After over a decade of playing MMOs, what’s my favorite part about all these games? It definitely wasn’t the leveling grind. It wasn’t always about the story either, or about how challenging the dungeons and raids were. It has always been about playing with people, playing with friends, and succeeding together.

To build a delightful and fun product, you kinda need a team that knows how to have fun together too.

Roles can switch, depending on different situations. In a raid, the tank can be taken out. The whole party can be wiped out, but the dragoon, a melee DPS, can step up to do his best to pull aggro from the boss, while the healers attempt to resurrect the tank and the rest of the party.

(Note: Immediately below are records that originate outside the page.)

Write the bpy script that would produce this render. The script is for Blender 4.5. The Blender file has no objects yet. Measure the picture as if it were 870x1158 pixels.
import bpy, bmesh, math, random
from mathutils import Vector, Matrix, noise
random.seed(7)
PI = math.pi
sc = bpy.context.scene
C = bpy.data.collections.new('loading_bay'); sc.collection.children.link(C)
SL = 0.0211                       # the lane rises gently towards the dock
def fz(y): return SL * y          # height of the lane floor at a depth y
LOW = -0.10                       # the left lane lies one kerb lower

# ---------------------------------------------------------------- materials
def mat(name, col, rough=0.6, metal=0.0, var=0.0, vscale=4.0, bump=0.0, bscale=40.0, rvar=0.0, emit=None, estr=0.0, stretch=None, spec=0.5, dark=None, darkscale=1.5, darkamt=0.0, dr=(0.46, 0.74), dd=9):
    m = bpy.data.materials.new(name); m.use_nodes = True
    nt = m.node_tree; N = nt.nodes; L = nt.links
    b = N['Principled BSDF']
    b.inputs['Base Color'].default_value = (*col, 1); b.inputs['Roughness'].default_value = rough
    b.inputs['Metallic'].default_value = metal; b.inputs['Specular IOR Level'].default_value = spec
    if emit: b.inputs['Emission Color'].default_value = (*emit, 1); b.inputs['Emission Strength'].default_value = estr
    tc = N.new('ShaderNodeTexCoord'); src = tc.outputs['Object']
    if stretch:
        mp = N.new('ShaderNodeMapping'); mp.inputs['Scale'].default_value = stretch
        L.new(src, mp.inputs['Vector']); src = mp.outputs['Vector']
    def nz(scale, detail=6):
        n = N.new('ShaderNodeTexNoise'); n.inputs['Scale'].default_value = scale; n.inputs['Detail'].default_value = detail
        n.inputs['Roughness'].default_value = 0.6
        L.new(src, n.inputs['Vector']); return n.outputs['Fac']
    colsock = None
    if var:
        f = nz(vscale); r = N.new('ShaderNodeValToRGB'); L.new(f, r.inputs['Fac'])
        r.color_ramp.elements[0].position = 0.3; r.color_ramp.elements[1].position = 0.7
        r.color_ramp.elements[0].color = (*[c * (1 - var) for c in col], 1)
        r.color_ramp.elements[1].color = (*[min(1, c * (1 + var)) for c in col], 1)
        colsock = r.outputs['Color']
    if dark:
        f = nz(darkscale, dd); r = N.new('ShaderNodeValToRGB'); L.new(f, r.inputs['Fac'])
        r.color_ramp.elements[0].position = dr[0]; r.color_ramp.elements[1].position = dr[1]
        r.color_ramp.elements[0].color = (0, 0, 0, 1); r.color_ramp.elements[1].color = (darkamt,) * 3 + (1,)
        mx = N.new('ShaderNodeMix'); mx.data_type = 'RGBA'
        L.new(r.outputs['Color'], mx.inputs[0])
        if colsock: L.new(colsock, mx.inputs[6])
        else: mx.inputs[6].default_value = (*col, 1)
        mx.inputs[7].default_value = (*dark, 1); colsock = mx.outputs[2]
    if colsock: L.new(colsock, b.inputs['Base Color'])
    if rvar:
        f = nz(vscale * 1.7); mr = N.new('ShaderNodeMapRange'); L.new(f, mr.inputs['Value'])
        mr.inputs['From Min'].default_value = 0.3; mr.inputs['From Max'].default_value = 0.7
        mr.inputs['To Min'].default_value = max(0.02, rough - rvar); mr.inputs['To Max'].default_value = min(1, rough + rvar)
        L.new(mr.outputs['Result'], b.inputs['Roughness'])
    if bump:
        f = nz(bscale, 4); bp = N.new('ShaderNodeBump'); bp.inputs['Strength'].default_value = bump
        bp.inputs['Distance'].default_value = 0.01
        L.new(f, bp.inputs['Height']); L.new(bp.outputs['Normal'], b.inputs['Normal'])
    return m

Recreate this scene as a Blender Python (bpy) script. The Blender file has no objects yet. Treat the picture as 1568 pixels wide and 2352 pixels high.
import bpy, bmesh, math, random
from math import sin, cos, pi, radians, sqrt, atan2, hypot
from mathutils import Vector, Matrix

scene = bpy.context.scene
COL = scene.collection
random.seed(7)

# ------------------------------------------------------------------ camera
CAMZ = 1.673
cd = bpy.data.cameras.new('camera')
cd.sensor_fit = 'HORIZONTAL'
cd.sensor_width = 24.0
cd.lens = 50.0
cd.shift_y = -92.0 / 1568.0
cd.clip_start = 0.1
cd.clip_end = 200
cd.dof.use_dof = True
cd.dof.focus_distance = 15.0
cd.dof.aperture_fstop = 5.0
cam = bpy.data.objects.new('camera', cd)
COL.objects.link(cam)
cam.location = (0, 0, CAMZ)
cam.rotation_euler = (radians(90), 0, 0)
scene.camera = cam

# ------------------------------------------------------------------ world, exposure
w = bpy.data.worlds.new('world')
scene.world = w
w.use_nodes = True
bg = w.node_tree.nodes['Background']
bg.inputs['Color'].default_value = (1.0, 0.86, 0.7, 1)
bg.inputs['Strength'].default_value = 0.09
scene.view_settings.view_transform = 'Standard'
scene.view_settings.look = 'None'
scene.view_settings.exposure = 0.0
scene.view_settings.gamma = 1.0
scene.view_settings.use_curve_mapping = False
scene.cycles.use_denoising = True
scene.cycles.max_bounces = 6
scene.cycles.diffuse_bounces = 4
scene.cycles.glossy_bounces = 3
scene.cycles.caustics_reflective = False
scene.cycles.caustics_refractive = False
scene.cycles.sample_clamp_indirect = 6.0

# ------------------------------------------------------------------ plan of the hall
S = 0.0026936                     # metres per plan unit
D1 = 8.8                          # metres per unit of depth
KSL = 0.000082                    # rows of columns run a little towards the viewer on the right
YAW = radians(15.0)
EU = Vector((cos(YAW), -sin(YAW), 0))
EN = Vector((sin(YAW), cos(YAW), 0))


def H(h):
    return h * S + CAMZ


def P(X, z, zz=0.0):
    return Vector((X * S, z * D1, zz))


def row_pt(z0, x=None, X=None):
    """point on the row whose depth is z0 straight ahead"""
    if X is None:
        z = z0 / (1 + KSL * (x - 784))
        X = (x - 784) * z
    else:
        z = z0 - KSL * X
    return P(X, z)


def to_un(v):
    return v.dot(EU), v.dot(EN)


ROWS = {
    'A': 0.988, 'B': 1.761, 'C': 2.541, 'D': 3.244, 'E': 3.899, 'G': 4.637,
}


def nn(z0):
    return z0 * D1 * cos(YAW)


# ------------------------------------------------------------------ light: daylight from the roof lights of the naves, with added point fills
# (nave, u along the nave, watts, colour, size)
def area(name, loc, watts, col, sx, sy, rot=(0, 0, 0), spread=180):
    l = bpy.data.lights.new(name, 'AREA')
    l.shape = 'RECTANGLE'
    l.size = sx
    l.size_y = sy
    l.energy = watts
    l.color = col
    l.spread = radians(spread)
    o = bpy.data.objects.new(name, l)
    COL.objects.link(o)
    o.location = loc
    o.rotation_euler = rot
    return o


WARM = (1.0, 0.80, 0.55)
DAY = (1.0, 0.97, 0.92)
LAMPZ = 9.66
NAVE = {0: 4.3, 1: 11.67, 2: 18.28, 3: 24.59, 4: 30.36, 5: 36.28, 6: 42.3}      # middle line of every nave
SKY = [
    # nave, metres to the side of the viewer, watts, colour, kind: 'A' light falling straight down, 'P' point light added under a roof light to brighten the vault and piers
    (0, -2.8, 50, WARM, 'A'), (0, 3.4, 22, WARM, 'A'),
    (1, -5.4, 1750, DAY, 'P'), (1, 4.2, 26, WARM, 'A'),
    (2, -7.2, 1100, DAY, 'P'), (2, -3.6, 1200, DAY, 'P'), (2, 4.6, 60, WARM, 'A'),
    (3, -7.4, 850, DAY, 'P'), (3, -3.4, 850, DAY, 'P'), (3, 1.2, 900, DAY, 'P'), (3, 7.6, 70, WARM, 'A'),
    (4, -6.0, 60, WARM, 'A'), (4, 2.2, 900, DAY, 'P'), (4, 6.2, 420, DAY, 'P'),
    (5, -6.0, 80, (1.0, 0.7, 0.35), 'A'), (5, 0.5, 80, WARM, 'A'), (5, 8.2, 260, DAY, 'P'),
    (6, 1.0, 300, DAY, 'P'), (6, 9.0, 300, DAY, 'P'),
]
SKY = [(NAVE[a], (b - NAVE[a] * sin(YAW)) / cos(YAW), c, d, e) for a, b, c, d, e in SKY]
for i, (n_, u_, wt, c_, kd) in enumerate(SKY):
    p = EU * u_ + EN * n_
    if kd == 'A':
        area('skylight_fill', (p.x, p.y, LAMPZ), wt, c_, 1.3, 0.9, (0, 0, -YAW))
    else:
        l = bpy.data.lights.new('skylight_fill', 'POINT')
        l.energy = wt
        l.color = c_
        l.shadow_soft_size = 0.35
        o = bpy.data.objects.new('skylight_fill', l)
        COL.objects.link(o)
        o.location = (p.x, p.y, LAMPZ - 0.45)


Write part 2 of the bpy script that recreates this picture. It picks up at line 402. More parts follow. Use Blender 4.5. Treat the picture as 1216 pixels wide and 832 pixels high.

In real life, things aren’t all that different either. Roles switch, tasks get transferred, depending on situations, people’s availability, and different problems faced. Ultimately it’s not about roles. It’s not about classes. It’s about a group of folks getting together as a party to conquer dungeons/raids and the most difficult bosses. I mean the dungeon boss fights, not the boss paying your salaries (although sometimes the real life bosses are indeed the boss fights 😆).

Does it really matter whether you label it Agile, or Scrum, or some other project management framework?

I think Agile was never about project management. It was never supposed to be a question of Waterfall versus Agile, or what methodology allows for faster development or higher quality software. Ultimately, being Agile is about building team culture, aligned values and principles, responsibilities and ownership, and relationships and communications amongst team members. And only with all of those aligned and in place, do you get your high performing team. And with that high performing team, you get the improved results.

The Agile dungeon manifesto

Individuals and interactions over processes and tools.
Team dynamics and communication matter more than anything else in a dungeon or raid. The same goes for software development. How the team functions together and communicates effectively is more important than trying to measure them with some arbitrary statistic like “velocity”. Having the DPS players scoring record-level damage outputs doesn’t matter if the dungeon still wipes because the healer or tank died.

Working software over comprehensive documentation.
There’s no need for a hundred-percent rigid strategy before going into a raid, because things will definitely change. Not everything is going to play out perfectly. But the objectives and deliverables do need to be clear. All party members should know what that product vision is, and how they can contribute towards it. Beyond that, a high performing team can hit the ground running and clear a dungeon together, even if it’s their first time.

Customer collaboration over contract negotiation.
Unfortunately in the real world, the customer isn’t an NPC quest giver with a fixed “kill 5 rats” quest with a 50-gold reward. A customer’s needs can evolve. Working together with the customer is probably much more effective than treating the customer like the dungeon boss. No point arguing at the tail-end — rather, keep them engaged throughout the development process.

Responding to change over following a plan.
Adaptability matters a great deal in a world full of unexpected obstacles. Everyone has a role and responsibility, but what matters more is being aware of what’s going on, and picking up the slack where possible. Just like a Red Mage DPS resurrecting the healer in a raid in FFXIV.

Does it mean we will always succeed? No. Sometimes it takes multiple tries before we successfully clear a dungeon. Embrace change and unpredictability — focus instead on building a team that performs well, not a game where every move and outcome is pre-fixed.

So are you ready to build your own high performance dungeon party to take on those savage tier raids?

I think we are ready for Savage Raids!

P.S. I guess in some ways, does that make LinkedIn the Party Finder tool?